- The Washington Times - Monday, June 15, 2015

ANALYSIS/OPINION:

Come on Howard University. Does it matter if you’re black or white? Has Howard really been discriminating again pregnant women? Pregnant white women?

That is a claim made by Rachel Dolezal when she filed an employment discrimination lawsuit in 2002 against the historically black school and its Art Department chairman, Alfred Smith, claiming reverse discrimination, “emotional distress” and more, thesmokinggun.com reported Monday.

“According to a Court of Appeals opinion, Dolezal’s lawsuit claimed discrimination based on race, pregnancy, family responsibilities and gender,” the site reported. She claimed that Mr. Smith and other school officials improperly blocked her appointment to a teaching assistant post, rejected her application for a post-graduate instructorship, and denied her scholarship aid while she was a student.
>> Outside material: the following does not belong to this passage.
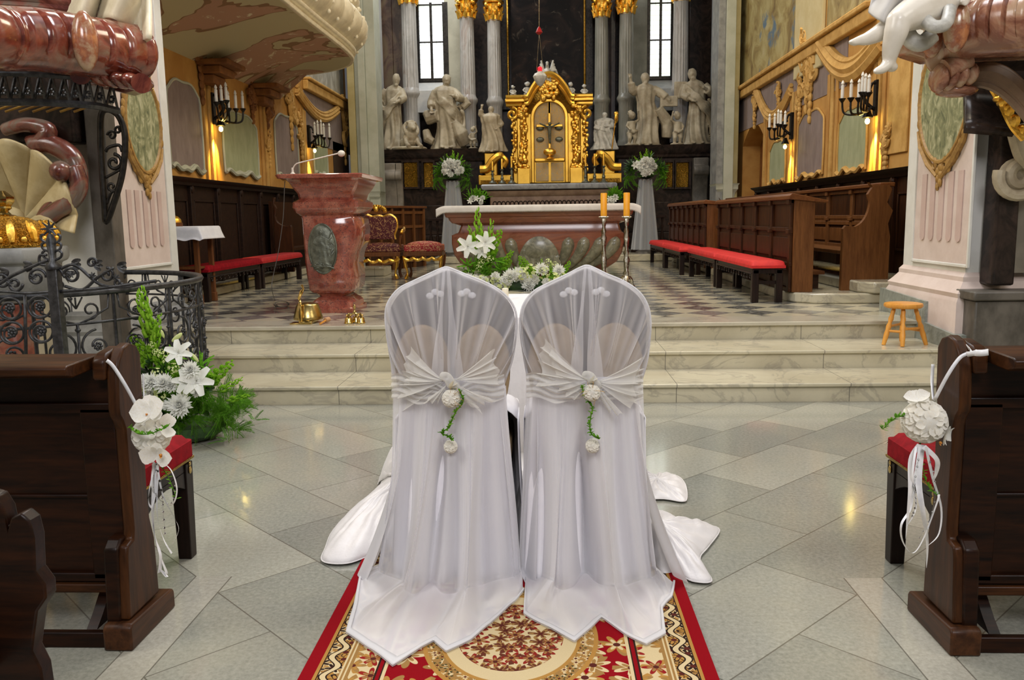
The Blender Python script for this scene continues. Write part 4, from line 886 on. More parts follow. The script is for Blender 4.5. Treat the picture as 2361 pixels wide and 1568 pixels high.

“The court opinion also noted that Dolezal claimed that the university’s decision to remove some of her artworks from a February 2001 student exhibition was ‘motivated by a discriminatory purpose to favor African-American students over’ her.

“As detailed in the court opinion, Dolezal’s lawsuit contended that Howard was ‘permeated with discriminatory intimidation, ridicule, and insult.’”

The suit was filed in D.C. Superior Court and was tossed. She appealed and lost in 2005, but not before being ordered to pay Howard $2,728.50 on appeal. The damages were leveled against her “in connection with an ‘obstructive and vexatious’ court filing that sought to improperly delay her examination by an independent doctor.”

There’s much to know about Rachel Anne Dolezal, born Nov. 12, 1977, in Lincoln County, Montana, according to a birth certificate whose issue date is June 9, 2015.

While in D.C., she was known as Rachel Moore.

She is a mother.

She has more than one adopted brother and sister — all black or Haitian.

She moved to Washington state after she left Washington, D.C.

She is an artist, uses black images in her art and is an instructor of Africana studies.

She has said she is black/African-American. (The birth certificate states gender but not race/ethnicity.) Her parents say she is Caucasian and of European ancestry.

She’s a chameleon, and was a cute kid with freckles and wispy blond hair. Her hair has at times looked as dreadlocked as Bo Derek’s in the 1979 romantic comedy “10,” and she at times has appeared as a raven-haired beauty. Only her hairdresser knows for sure — maybe.

Oh, and did I say artist?

Miss Dolezal hit our radar screens when her estranged parents outed her last week, whitewashing her I-am-black tale.

Her parents also released other family photos, including a picture of Rachel and their son-in-law on the day of the wedding in 2000.

Her parents also say Miss Dolezal claims as her adopted brother as her son.

She was until Monday the president of the Spokane chapter of the NAACP.

“I have waited in deference while others expressed their feelings, beliefs, confusions and even conclusions — absent the full story,” Miss Dolezal’s letter of resignation said. “I am consistently committed to empowering marginalized voices and believe that many individuals have been heard in the last hours and days that would not otherwise have had a platform to weigh in on this important discussion.”

“This important discussion?”

Who cares whether Rachel Dolezal claims to be black or white? People have told lies about their race and heritage since well forever.

Some do it because they do not know, and so do it simply because they can.

Hollywood and book publishers and reality-crazed networks loved to make people make fools of themselves. People hide their Jewishness, people hide their blackness.

Miss Dolezal boxed herself in — unless her plans are to serialize her story, which she could easily do online as a self-publisher. An artist, she could even illustrate her own electronic tome.

We need much more insight into her method, motive and opportunity — three of the things police, lawyers and shrinks consider when digging their shovels into criminal, suspicious and vexatious acts.

Miss Dolezal’s actions are raising more than eyebrows and curious looks, and in this age of anything goes, everybody who really and truly cares should move cautiously on her behalf.

The judges’ comments regarding Miss Dolezal’s lawsuit years ago speak volumes.